Proving isomorphism between $X$ and $Y$

Question

let $(X,\leq)$ and $(Y,\preceq)$ be well-order sets and they are isomorphic.

Prove that there is one isomorphism between $X$ and $Y$.

Notice that $X$ and $Y$ are sets, so by isomorphism I mean isomorphism between sets.

Answer 1

I would be surprised if you meant "isomorphism between sets" and not "isomorphism between ordered sets" (cause otherwise the claim of uniqueness wouldn't be true... which I assume is what you mean when you say 'prove there is one isomorphism').

If $f$ and $g$ are isomorphisms, are then they must respect least elements. So $f$ and $g$ both map the least element of $X$ to the least element of $Y.$ And so on, by induction. Will leave the details to you.

Answer 2

Every homomorphism between ordered sets $(X, \leq) \to (Y, \preceq)$ has an underlying homomorphism of sets $X \to Y$.
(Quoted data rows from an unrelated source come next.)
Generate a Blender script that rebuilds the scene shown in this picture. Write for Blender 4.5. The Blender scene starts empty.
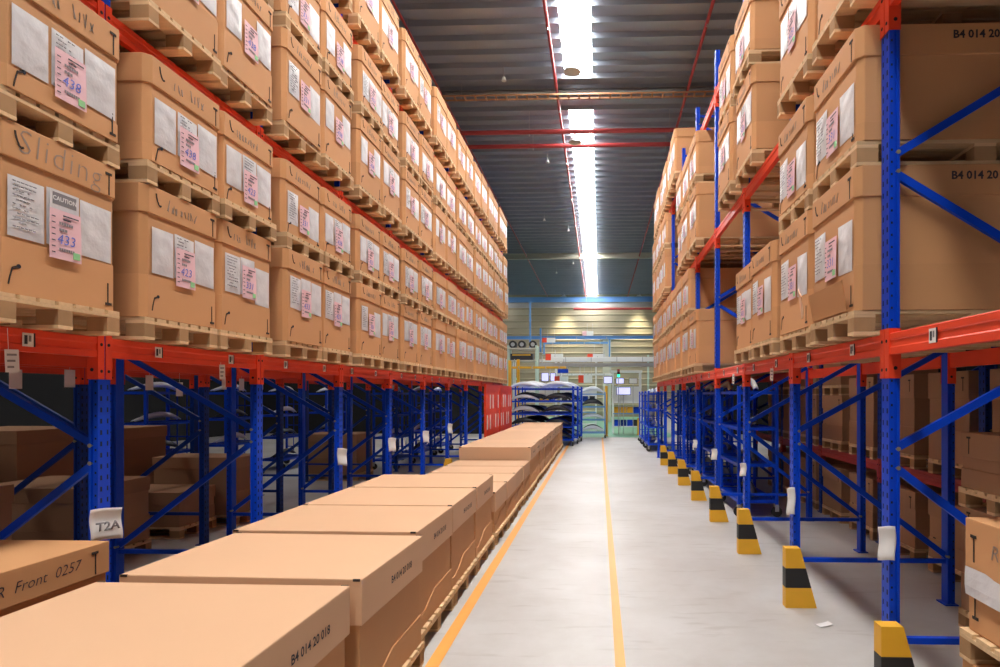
import bpy, bmesh, math, random
from mathutils import Vector, Matrix, Euler
random.seed(7)
R = math.radians
col = bpy.context.scene.collection
sc = bpy.context.scene

# ------------------------------------------------------------------ materials
def new_mat(name):
    m = bpy.data.materials.new(name); m.use_nodes = True
    nt = m.node_tree
    return m, nt, nt.nodes['Principled BSDF']

def lin(r, g, b):
    f = lambda c: (c/255/12.92) if c/255 <= .04045 else ((c/255+.055)/1.055)**2.4
    return (f(r), f(g), f(b), 1)

def mat(name, c, rough=.6, metal=0., spec=.5, emit=None, noise=0., nscale=6., stretch=(1, 1, 1), rand=0., bump=0., coat=0.):
    m, nt, b = new_mat(name)
    b.inputs['Base Color'].default_value = c
    b.inputs['Roughness'].default_value = rough
    b.inputs['Metallic'].default_value = metal
    b.inputs['Specular IOR Level'].default_value = spec
    b.inputs['Coat Weight'].default_value = coat
    if emit:
        b.inputs['Emission Color'].default_value = emit[0]
        b.inputs['Emission Strength'].default_value = emit[1]
    if noise or rand or bump:
        tc = nt.nodes.new('ShaderNodeTexCoord'); mp = nt.nodes.new('ShaderNodeMapping')
        mp.inputs['Scale'].default_value = stretch
        nt.links.new(tc.outputs['Object'], mp.inputs['Vector'])
        n = nt.nodes.new('ShaderNodeTexNoise'); n.inputs['Scale'].default_value = nscale; n.inputs['Detail'].default_value = 5
        oi = nt.nodes.new('ShaderNodeObjectInfo')
        ad = nt.nodes.new('ShaderNodeVectorMath'); ad.operation = 'ADD'
        sc_ = nt.nodes.new('ShaderNodeMath'); sc_.operation = 'MULTIPLY'; sc_.inputs[1].default_value = 37.
        nt.links.new(oi.outputs['Random'], sc_.inputs[0])
        nt.links.new(mp.outputs['Vector'], ad.inputs[0]); nt.links.new(sc_.outputs[0], ad.inputs[1])
        nt.links.new(ad.outputs[0], n.inputs['Vector'])
        # value = 1 + noise*(n-.5)*2 + rand*(r-.5)*2
        a1 = nt.nodes.new('ShaderNodeMath'); a1.operation = 'MULTIPLY_ADD'
        a1.inputs[1].default_value = 2*noise; a1.inputs[2].default_value = 1-noise-rand
        nt.links.new(n.outputs['Fac'], a1.inputs[0])
        a2 = nt.nodes.new('ShaderNodeMath'); a2.operation = 'MULTIPLY_ADD'; a2.inputs[1].default_value = 2*rand
        nt.links.new(oi.outputs['Random'], a2.inputs[0]); nt.links.new(a1.outputs[0], a2.inputs[2])
        hs = nt.nodes.new('ShaderNodeHueSaturation'); hs.inputs['Color'].default_value = c
        nt.links.new(a2.outputs[0], hs.inputs['Value'])
        nt.links.new(hs.outputs['Color'], b.inputs['Base Color'])
        if bump:
            bp = nt.nodes.new('ShaderNodeBump'); bp.inputs['Strength'].default_value = bump; bp.inputs['Distance'].default_value = .01
            nt.links.new(n.outputs['Fac'], bp.inputs['Height']); nt.links.new(bp.outputs['Normal'], b.inputs['Normal'])
    return m

M = {}
M['card'] = mat('cardboard', (.60, .31, .138, 1), .72, spec=.25, noise=.05, nscale=2.2, rand=.07)
M['card2'] = mat('cardboard_pale', (.69, .43, .26, 1), .7, spec=.25, noise=.03, nscale=2., rand=.04)
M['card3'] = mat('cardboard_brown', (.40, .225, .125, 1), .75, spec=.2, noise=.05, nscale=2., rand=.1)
M['slot'] = mat('dark_slot', (.03, .018, .012, 1), .8)
M['wood'] = mat('pallet_wood', (.68, .47, .265, 1), .8, spec=.2, noise=.2, nscale=4., stretch=(1, 9, 9), rand=.12)
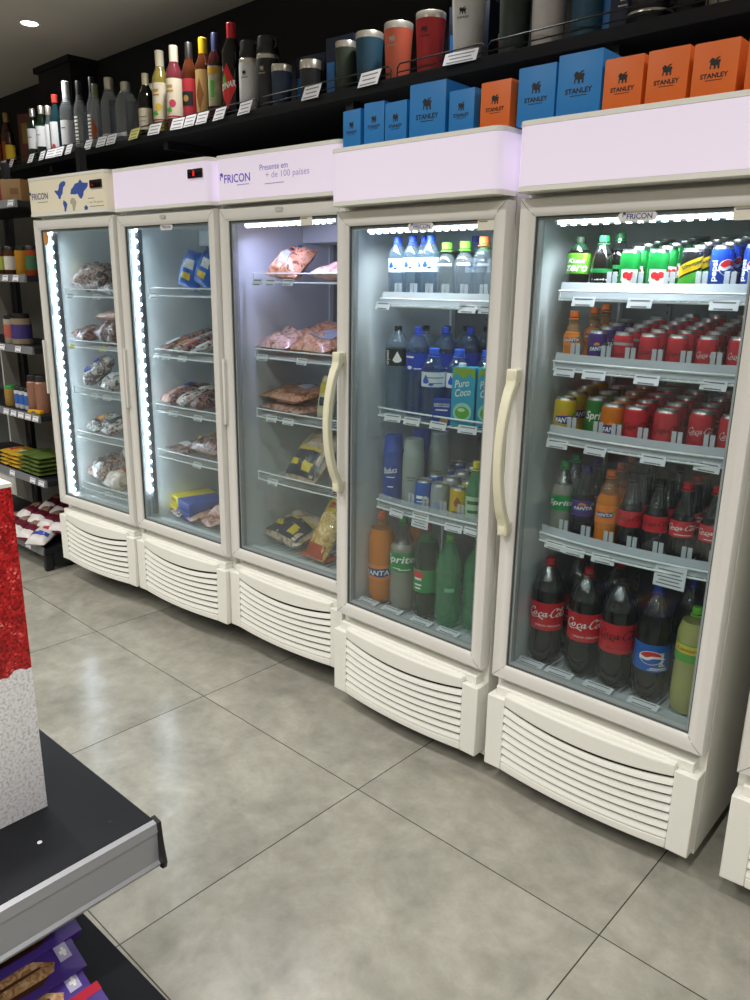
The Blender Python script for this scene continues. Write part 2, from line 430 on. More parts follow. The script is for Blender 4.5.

The usual definition of what it means for a homomorphism of ordered sets to be an isomorphism almost literally contains the condition that the underlying homomorphism of sets is an isomorphism.

(that the orders are well-orders is irrelevant)

(also note that the obvious proof proves that one exists; but once you know one exists it's easy to show that there are many more, at least in most cases)

So, I imagine one of the three things are true:

• You are overthinking it, and making the problem more complicated than it really is.
• You are using unusual definitions for which this is not immediate — if so you really need to include those definitions so that the rest of us know the actual problem you're facing
• You haven't written the question you mean to ask.

Answer 3

We do need an isomorphism between ordered sets here...

One method would be a proof by induction of the following statement: Let $f: X \rightarrow Y$ and $g \rightarrow Y$ be two isomorphisms. Then $\forall x \in X$ $f(x)=g(x)$

It's worth filling in the details yourself as a good exercise, but one key step would be the following:

If $\perp$ denotes the bottom element, then $f(\perp)=g(\perp)=\perp$. This is true because if either of them were a greater element then nothing less, including $\perp$, could be hit by them because the functions preserve order and all remaining inputs are greater than $\perp$.

Fill in the induction step of this proof and you'll have a proof of the entire proposition.